The first published Old Babylonian archival text was BM 33191. Though published in 1882, 25 years after Akkadian was deemed to be a deciphered language, the tablet had been excavated in 1854. It took 100 years for someone to figure out where this tablet came from. Lo and behold, it came from Ur.
In the 1850s, Sir William Kennett Loftus surveyed Mesopotamia. At the request of Sir Henry Rawlinson, he was asked in 1854 to excavate Tell Muqayyar, already considered to be ancient Ur. Because Loftus was busy with other sites like Warka, ancient Uruk, he let J.E. Taylor do the work.
Both men sent material back to England that became mixed up when looked over by Rawlinson. Published by Johann Strassmaier in 1882, this text and others were considered to be from Warka. Republished by Charles-François Jean 49 years later, they were thought to come from Tell Sifr, ancient Kutalla.
Since Jean's work in 1931, BM 33191 went by the name Tell Sifr 1, the first of several tablets associated with Tell Sifr. Even though some preliminary work took place at Ur before Woolley, it wasn't much. This means that there wasn’t much to check if Tell Sifr was right.
Since Woolley’s excavations, concerns grew. The Tell Sifr tablets featured names familiar to texts found at Ur, and the form of the texts matched Taylor’s description at Muqayyar, not what Loftus found at Sifr. Thus, Dominique Charpin realized that BM 33191 and others came from Ur, not Kutalla.
So, what is BM 33191 about? It’s a court trial. A father and son go to the king to say that they did not receive money from the sale of their house to someone named Sâsum. Witnesses present at the time of sale corroborated that money in fact was exchanged. Two witnesses even swore at the Dublamah.

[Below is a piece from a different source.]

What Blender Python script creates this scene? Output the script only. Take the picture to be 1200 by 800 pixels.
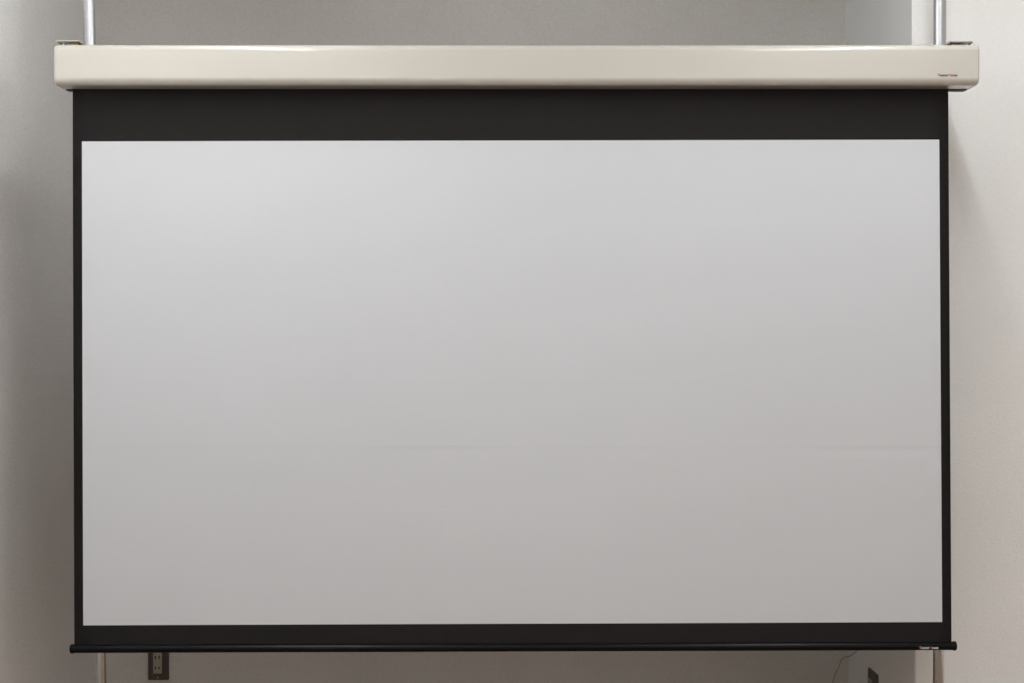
import bpy, bmesh, math, random
from mathutils import Vector, Matrix
random.seed(7)
for o in list(bpy.data.objects): bpy.data.objects.remove(o)
S = bpy.context.scene
COL = S.collection
PI = math.pi

# ------------------------------------------------------------ camera, world, lamps, exposure
CZ = 1.35                       # lens height above the floor
F = 1812.0                      # focal length in photo pixels (1200 wide)
cam = bpy.data.objects.new('camera', bpy.data.cameras.new('camera'))
COL.objects.link(cam)
cam.location = (0, 0, CZ); cam.rotation_euler = (PI/2, 0, 0)
cam.data.sensor_width = 36; cam.data.lens = F/1200*36
cam.data.clip_start = 0.05; cam.data.clip_end = 100
S.camera = cam

w = bpy.data.worlds.new('World'); S.world = w; w.use_nodes = True
bg = w.node_tree.nodes['Background']
bg.inputs[0].default_value = (1.0, 0.93, 0.85, 1); bg.inputs[1].default_value = 0.82

S.view_settings.view_transform = 'Standard'; S.view_settings.look = 'None'
S.view_settings.exposure = 0.0; S.view_settings.gamma = 1
S.view_settings.use_curve_mapping = False

LAMP_Z = 2.615                  # height of the fluorescent tubes (the fixtures are built with the room below)
LAMP_ROWS = ((-0.78, 3.82), (1.02, 3.80))
TUBE_LEN = 1.20; TUBE_GLOW = 66.0; TUBE_COLOR = (0.955, 0.985, 1.0)

# ------------------------------------------------------------ helpers
def P(px, py, Y):               # point of the place seen at a photo pixel, Y metres in front of the lens
    return Vector(((px-600)/F*Y, Y, CZ+(400-py)/F*Y))

def tag(o, label=None, cat=None, group=None, kind=None):
    if label: o['label'] = label
    if cat: o['category'] = cat
    if group: o['group'] = group
    if kind: o['kind'] = kind
    return o

def empty(name, loc):
    o = bpy.data.objects.new(name, None); COL.objects.link(o); o.location = loc
    o.empty_display_size = 0.05
    return o

def link(name, bm, mats, parent=None, smooth=False, angle=35):
    me = bpy.data.meshes.new(name)
    bmesh.ops.recalc_face_normals(bm, faces=bm.faces)
    if smooth:
        for f in bm.faces: f.smooth = True
        ca = math.cos(math.radians(angle))
        for e in bm.edges:
            if len(e.link_faces) == 2:
                if e.link_faces[0].normal.dot(e.link_faces[1].normal) < ca: e.smooth = False
    bm.to_mesh(me); bm.free()
    for m in (mats if isinstance(mats, (list, tuple)) else [mats]): me.materials.append(m)
    o = bpy.data.objects.new(name, me); COL.objects.link(o)
    if parent:
        o.parent = parent
        r = parent
        off = Vector((0, 0, 0))
        while r: off += r.location; r = r.parent
        o.location = -off        # meshes are written in world coordinates
    return o

def box(bm, x0, x1, y0, y1, z0, z1, bevel=0, segs=2):
    vs = [bm.verts.new(c) for c in ((x0,y0,z0),(x1,y0,z0),(x1,y1,z0),(x0,y1,z0),(x0,y0,z1),(x1,y0,z1),(x1,y1,z1),(x0,y1,z1))]
    fs = [bm.faces.new([vs[i] for i in f]) for f in ((0,1,2,3),(4,5,6,7),(0,1,5,4),(1,2,6,5),(2,3,7,6),(3,0,4,7))]
    if bevel:
        es = list({e for f in fs for e in f.edges})
        bmesh.ops.bevel(bm, geom=es, offset=bevel, segments=segs, affect='EDGES', profile=0.5)

def tube(bm, pts, r, n=24, caps=True):
    pts = [Vector(p) for p in pts]
    rs = r if isinstance(r, (list, tuple)) else [r]*len(pts)
    rings = []
    up = None
    for i, p in enumerate(pts):
        t = (pts[min(i+1, len(pts)-1)] - pts[max(i-1, 0)])
        if t.length < 1e-9: t = Vector((0, 0, 1))
        t.normalize()
        if up is None:
            up = Vector((0, 1, 0)) if abs(t.y) < .9 else Vector((1, 0, 0))
        a = t.cross(up).normalized(); b = t.cross(a).normalized()
        rings.append([bm.verts.new(p + (a*math.cos(k*2*PI/n) + b*math.sin(k*2*PI/n))*rs[i]) for k in range(n)])
    for i in range(len(rings)-1):
        for k in range(n):
            bm.faces.new((rings[i][k], rings[i][(k+1) % n], rings[i+1][(k+1) % n], rings[i+1][k]))
    if caps:
        bm.faces.new(rings[0]); bm.faces.new(rings[-1])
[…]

The É-Dublamah, or Great Tribunal House, was the major courthouse at Ur and is touched on in this post (see more here).
For scholars like Dominique Charpin, it is interesting that eight years had passed – if this was early in Nūr-Adad’s reign, “unscrupulous individuals may have tried to obtain favorable judgments despite their obvious bad faith.” A great question is if this sort of thing was common. I don't know!